According to Zanuldin, technical know-how is not a requirement for building a digital business. Amazon wants to make Alexa skill development equally accessible so that creative minds don’t have to be core developers to participate in challenges like this one.

To that end, he said the Alexa Skills Kit will be the most important tool across the board for this year’s challenge participants because it enables them to tap into software development kits (SDKs) and application programming interfaces (APIs) to power the experiences they’re building. This saves developers from having to worry about things like declines and workflows, Zanuldin said.

Any teams working on hardware projects are free to leverage the Alexa Voice Service as a means of extending Alexa into third-party hardware devices. Why reinvent the wheel when Amazon is giving out wheels for free?

Create, Don’t Recreate

When mobile devices hit the scene, early developers made the mistake of trying to shrink or translate the web experience for a smaller device. But Zanuldin notes that mobile didn’t really begin to flourish until it was accepted as its own channel rather than a mini-web.

Developers should not just think about how Alexa could replace processes that are today completed through text or apps, he suggests. Rather, they should think about how Alexa and voice can deliver a more convenient experience (like ordering ahead in the car) or leverage new endpoints to introduce an experience that is wholly original and new, which may have previously been impossible.

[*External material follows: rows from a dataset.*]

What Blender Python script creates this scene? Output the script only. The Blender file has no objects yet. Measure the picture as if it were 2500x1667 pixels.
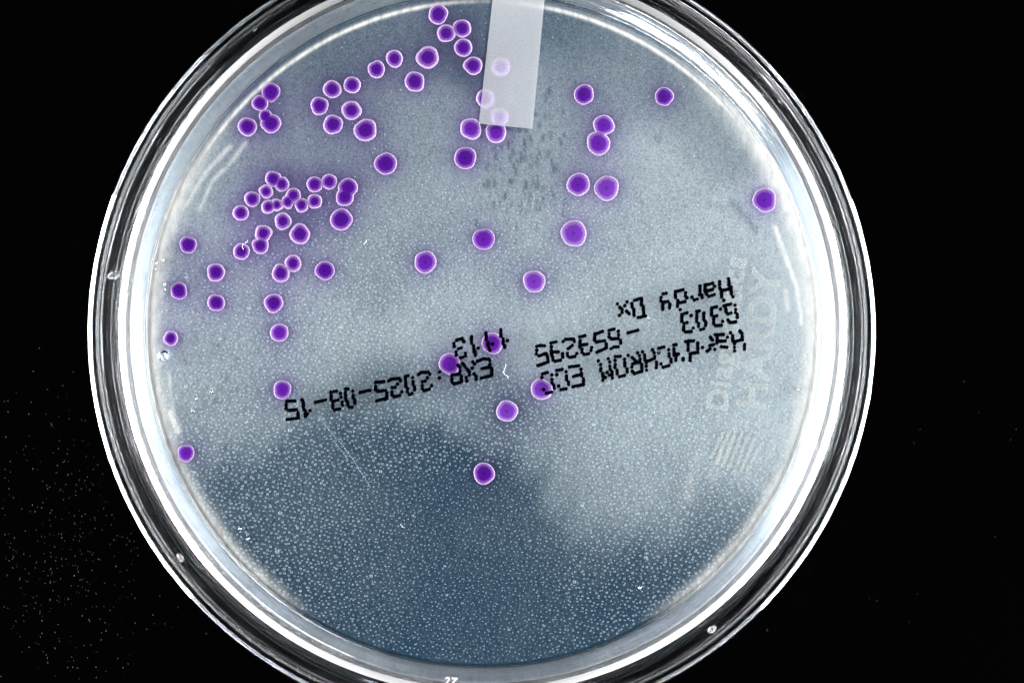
import bpy, math, random
import numpy as np
from mathutils import Vector
C = bpy.context.scene
R = math.radians
rng = random.Random(7)
nrg = np.random.RandomState(5)

# ------------------------------------------------------------ camera, world, lamps
MM = 0.001
ZB = 15.0 * MM                     # height of the inverted dish's upturned floor
PXW = 0.05 * MM                    # one photo pixel at that height
CAMH = 0.295                       # camera above that height
CX, CY = 1250.0, 833.5             # photo centre
cam = bpy.data.objects.new('camera', bpy.data.cameras.new('camera'))
C.collection.objects.link(cam)
cam.location = (0, 0, ZB + CAMH)
cam.data.sensor_width = 36.0
cam.data.lens = 36.0 * CAMH / (2500 * PXW)
cam.data.clip_start = 0.01
cam.data.clip_end = 20
C.camera = cam

def at(px, py, z=ZB):
    """photo pixel -> point of the scene at height z"""
    s = (ZB + CAMH - z) / CAMH * PXW
    return Vector(((px - CX) * s, (CY - py) * s, z))

w = bpy.data.worlds.new('World'); C.world = w; w.use_nodes = True
w.node_tree.nodes['Background'].inputs[0].default_value = (0.6, 0.75, 1.0, 1)
w.node_tree.nodes['Background'].inputs[1].default_value = 0.0

CENTER = at(1177, 806)
def area(name, loc, target, sx, sy, power, col=(1, 1, 1)):
    l = bpy.data.lights.new(name, 'AREA'); l.shape = 'RECTANGLE'
    l.size = sx; l.size_y = sy; l.energy = power; l.color = col
    o = bpy.data.objects.new(name, l); C.collection.objects.link(o)
    o.location = loc
    d = Vector(target) - Vector(loc)
    o.rotation_euler = d.to_track_quat('-Z', 'Y').to_euler()
    return o
T = (CENTER.x, CENTER.y, 0.008)
T = (CENTER.x, CENTER.y - 0.004, 0.010)
area('strip_lamp', (CENTER.x - 0.26, CENTER.y - 0.05, 0.012), (T[0], T[1], 0.012), 0.32, 0.03, 32.0, (1, 0.99, 0.98))
area('strip_lamp', (CENTER.x + 0.26, CENTER.y - 0.06, 0.012), (T[0], T[1], 0.012), 0.34, 0.03, 34.0, (1, 0.99, 0.98))
area('back_lamp', (CENTER.x + 0.02, CENTER.y + 0.40, 0.03), T, 0.22, 0.03, 1.5, (0.92, 0.96, 1))
area('top_lamp', (CENTER.x + 0.25, CENTER.y + 0.33, 0.55), T, 0.22, 0.22, 4.7, (0.97, 0.985, 1))

C.view_settings.view_transform = 'Standard'
C.view_settings.look = 'None'
C.view_settings.exposure = 0.0
C.view_settings.gamma = 1.0
C.cycles.max_bounces = 16
C.cycles.transmission_bounces = 14
C.cycles.glossy_bounces = 8
C.cycles.transparent_max_bounces = 16
C.cycles.sample_clamp_indirect = 30.0
C.cycles.blur_glossy = 0.3
C.cycles.use_denoising = True

# ------------------------------------------------------------ helpers
def tag(o, label=None, cat=None, group=None, kind=None):
    if label: o['label'] = label
    if cat: o['category'] = cat
    if group: o['group'] = group
    if kind: o['kind'] = kind
    return o

def mesh_obj(name, verts, faces, mat, parent=None, smooth=True):
    me = bpy.data.meshes.new(name)
    me.from_pydata([tuple(v) for v in verts], [], faces)
    me.update()
    if smooth:
        me.polygons.foreach_set('use_smooth', [True] * len(me.polygons))
    o = bpy.data.objects.new(name, me)
    C.collection.objects.link(o)
    if mat: me.materials.append(mat)
    if parent:
        o.parent = parent
    return o

def empty(name, loc=(0, 0, 0)):
    o = bpy.data.objects.new(name, None)
    C.collection.objects.link(o); o.location = loc
    o.empty_display_size = 0.002
    return o

def new_mat(name):
    m = bpy.data.materials.new(name); m.use_nodes = True
    nt = m.node_tree
    b = nt.nodes['Principled BSDF']
    return m, nt, b

def plain(name, col, rough=0.5, **kw):
    m, nt, b = new_mat(name)
    b.inputs['Base Color'].default_value = (*col, 1)
    b.inputs['Roughness'].default_value = rough
    for k, v in kw.items():
        b.inputs[k.replace('_', ' ')].default_value = v
    return m

def lathe(profile, centre, n=360, closed=True, wob=0.0):
    """closed profile [(r, z)] in metres turned about the vertical through centre"""
    verts, faces = [], []
    m = len(profile)
    for i in range(n):
        a = 2 * math.pi * i / n
        k = 1 + wob * (math.sin(3 * a + 1) + 0.6 * math.sin(7 * a + 2) + .3 * math.sin(17 * a))
        ca, sa = math.cos(a), math.sin(a)
        for r, z in profile:
            verts.append((centre[0] + r * k * ca, centre[1] + r * k * sa, z))
    e = m if closed else m - 1
    for i in range(n):
        j = (i + 1) % n
        for q in range(e):
            p = (q + 1) % m
            faces.append((i * m + q, j * m + q, j * m + p, i * m + p))
    return verts, faces

def rounded(profile, rad, seg=3):
    """round each corner of a closed profile a little"""
    out = []
    n = len(profile)
    for i in range(n):
        p0, p1, p2 = (Vector(profile[i - 1]), Vector(profile[i]), Vector(profile[(i + 1) % n]))
        a, b = p0 - p1, p2 - p1
        k = min(rad, a.length * .4, b.length * .4)
        s, e = p1 + a.normalized() * k, p1 + b.normalized() * k
        for t in range(seg + 1):
            t /= seg
            out.append(tuple(s * (1 - t) ** 2 + p1 * 2 * t * (1 - t) + e * t * t))
    return out

# ------------------------------------------------------------ materials
def clear_plastic(name, rough=0.02, col=(0.97, 0.98, 1.0), bump=0.0, scale=400, milky=0.0):
    m, nt, b = new_mat(name)
    b.inputs['Base Color'].default_value = (*col, 1)
    b.inputs['Transmission Weight'].default_value = 1.0 - milky
    b.inputs['IOR'].default_value = 1.57
    b.inputs['Roughness'].default_value = rough
    if bump:
        tc = nt.nodes.new('ShaderNodeTexCoord')
        mp = nt.nodes.new('ShaderNodeMapping'); mp.inputs['Scale'].default_value = (1, 1, 3)
        no = nt.nodes.new('ShaderNodeTexNoise'); no.inputs['Scale'].default_value = 1.0
        no.inputs['Detail'].default_value = 4
        sx = nt.nodes.new('ShaderNodeSeparateXYZ'); cx = nt.nodes.new('ShaderNodeCombineXYZ')
        def mth(op, a, b2=None):
            q = nt.nodes.new('ShaderNodeMath'); q.operation = op
            for i_, v_ in enumerate((a, b2)):
                if v_ is None: continue
                if isinstance(v_, (int, float)): q.inputs[i_].default_value = v_
                else: nt.links.new(v_, q.inputs[i_])
            return q.outputs[0]
        bp = nt.nodes.new('ShaderNodeBump'); bp.inputs['Strength'].default_value = bump
        bp.inputs['Distance'].default_value = 0.0001
        nt.links.new(tc.outputs['Object'], sx.inputs[0])
        ang_ = mth('ARCTAN2', sx.outputs[1], sx.outputs[0])
        rad_ = mth('SQRT', mth('ADD', mth('MULTIPLY', sx.outputs[0], sx.outputs[0]), mth('MULTIPLY', sx.outputs[1], sx.outputs[1])))
        nt.links.new(mth('MULTIPLY', ang_, 9.0), cx.inputs[0]); nt.links.new(mth('MULTIPLY', rad_, scale * 12.0), cx.inputs[1])
        nt.links.new(mth('MULTIPLY', sx.outputs[2], scale * 8.0), cx.inputs[2]); nt.links.new(cx.outputs[0], no.inputs[0])
        nt.links.new(no.outputs[0], bp.inputs['Height']); nt.links.new(bp.outputs[0], b.inputs['Normal'])
    return m
M_LID = clear_plastic('lid_polystyrene', 0.03, (0.90, 0.915, 0.935), bump=0.10, scale=300)
M_BASE = clear_plastic('dish_polystyrene', 0.05, (0.95, 0.97, 1.0), bump=0.3, scale=260, milky=0.09)
M_FLOOR = clear_plastic('floor_polystyrene', 0.05, (0.95, 0.97, 1.0), bump=0.3, scale=260, milky=0.012)
M_NUB = clear_plastic('nub_polystyrene', 0.05, milky=0.04)
M_BUBBLE = clear_plastic('clear_water', 0.02)

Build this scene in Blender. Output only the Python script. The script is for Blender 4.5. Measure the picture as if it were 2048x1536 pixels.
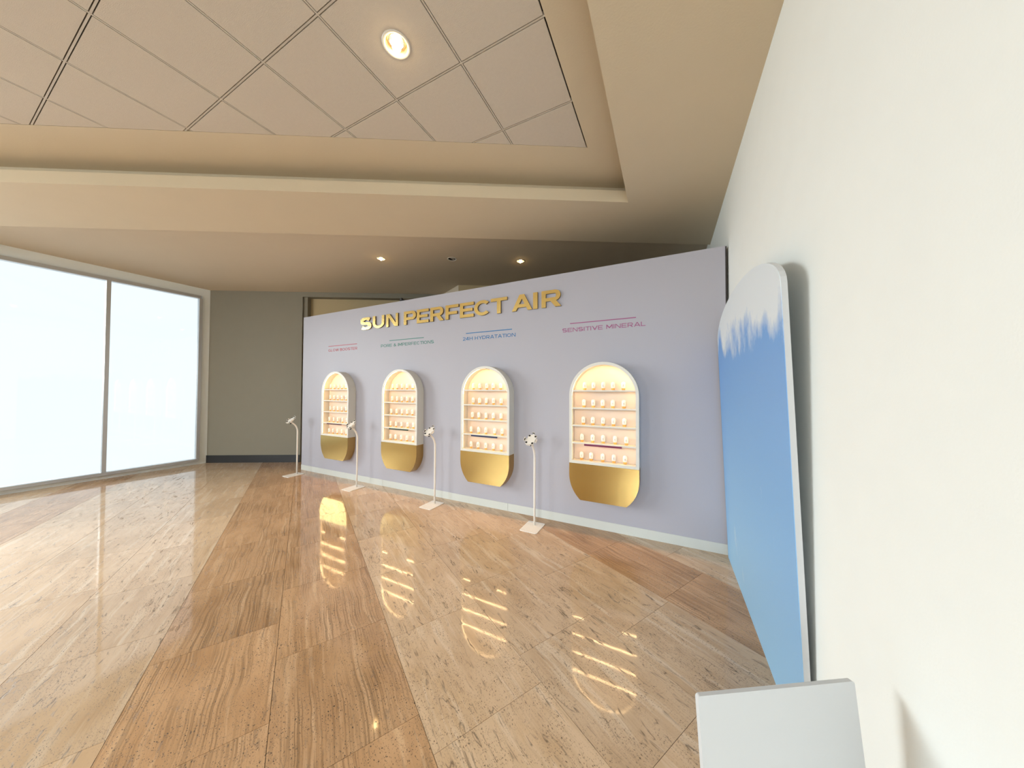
import bpy, bmesh, math, random
from mathutils import Vector, Matrix
random.seed(7)
for o in list(bpy.data.objects):
    bpy.data.objects.remove(o, do_unlink=True)
scene = bpy.context.scene
COL = scene.collection
PI = math.pi

# ------------------------------------------------------------------ camera
CAMF = 617.552
cam_d = bpy.data.cameras.new('camera')
cam_d.sensor_fit = 'HORIZONTAL'; cam_d.sensor_width = 36.0
cam_d.lens = CAMF / 2048.0 * 36.0
cam_d.clip_start = 0.05; cam_d.clip_end = 200
cam = bpy.data.objects.new('camera', cam_d); COL.objects.link(cam)
CR = Vector((0.8948, 0.4464, 0.0035)); CU = Vector((0.0053, -0.0185, 0.9998)); CF = Vector((-0.4464, 0.8947, 0.0189))
CF.normalize(); CR = (CR - CF * CR.dot(CF)).normalized(); CU = CR.cross(CF)
EYE = Vector((0, 0, 1.6))
cam.matrix_world = Matrix(((CR.x, CU.x, -CF.x, EYE.x), (CR.y, CU.y, -CF.y, EYE.y), (CR.z, CU.z, -CF.z, EYE.z), (0, 0, 0, 1)))
scene.camera = cam
def to_px(P):
    q = Vector(P) - EYE
    z = q.dot(CF)
    if z < 0.05: return None
    return 1024 + CAMF * q.dot(CR) / z, 768 - CAMF * q.dot(CU) / z

# ------------------------------------------------------------------ world, daylight, exposure
XW = -8.9      # glazed wall on the left
YB = -4.6      # wall behind the camera
XR = 0.56      # right wall
w = bpy.data.worlds.new('world'); scene.world = w; w.use_nodes = True
bg = w.node_tree.nodes['Background']
bg.inputs[0].default_value = (0.86, 0.92, 1.0, 1); bg.inputs[1].default_value = 1.1
def area(name, loc, rot, sx, sy, power, col):
    l = bpy.data.lights.new(name, 'AREA'); l.shape = 'RECTANGLE'; l.size = sx; l.size_y = sy
    l.energy = power; l.color = col
    o = bpy.data.objects.new(name, l); COL.objects.link(o); o.location = loc; o.rotation_euler = rot
    return o
TILT = math.radians(36)
area('daylight_side', (XW - 2.3, -2.6, 3.7), (0, -PI/2 + TILT, 0), 4.8, 6.0, 1270, (0.93, 0.95, 1.0))
area('rear_light', (-6.2, YB - 2.2, 3.8), (PI/2 - TILT, 0, 0), 4.6, 4.4, 600, (0.93, 0.95, 1.0))
area('rear_light', (-0.2, YB - 2.2, 3.8), (PI/2 - TILT, 0, 0), 2.6, 4.4, 520, (0.93, 0.95, 1.0))  # added fill light, evens out the right part of the display wall
for o in bpy.data.lights: o.spread = math.radians(130)
scene.view_settings.view_transform = 'Standard'; scene.view_settings.look = 'None'
scene.view_settings.exposure = 0.2; scene.view_settings.gamma = 1.0
scene.view_settings.use_curve_mapping = False
scene.cycles.max_bounces = 7; scene.cycles.diffuse_bounces = 4; scene.cycles.glossy_bounces = 3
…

In other words, start from the ground up and think about connecting endpoints rather than translating an experience that already exists, Zanuldin said.

Embrace Constraints

Because voice is its own thing and not simply an extension of mobile, it has its own inherent strengths and opportunities, but also its own limitations. Best practices in other channels don’t always translate.

For instance, a restaurant that wants to introduce voice ordering may instinctually feel that including the entire menu would be the most convenient way to go – after all, consumers love choices. But with voice, the customer may just want to re-order their favorite meals or order from the top-10 list.

According to Zanuldin, constraining onself isn’t a bad thing. After all, curating creates a better user experience.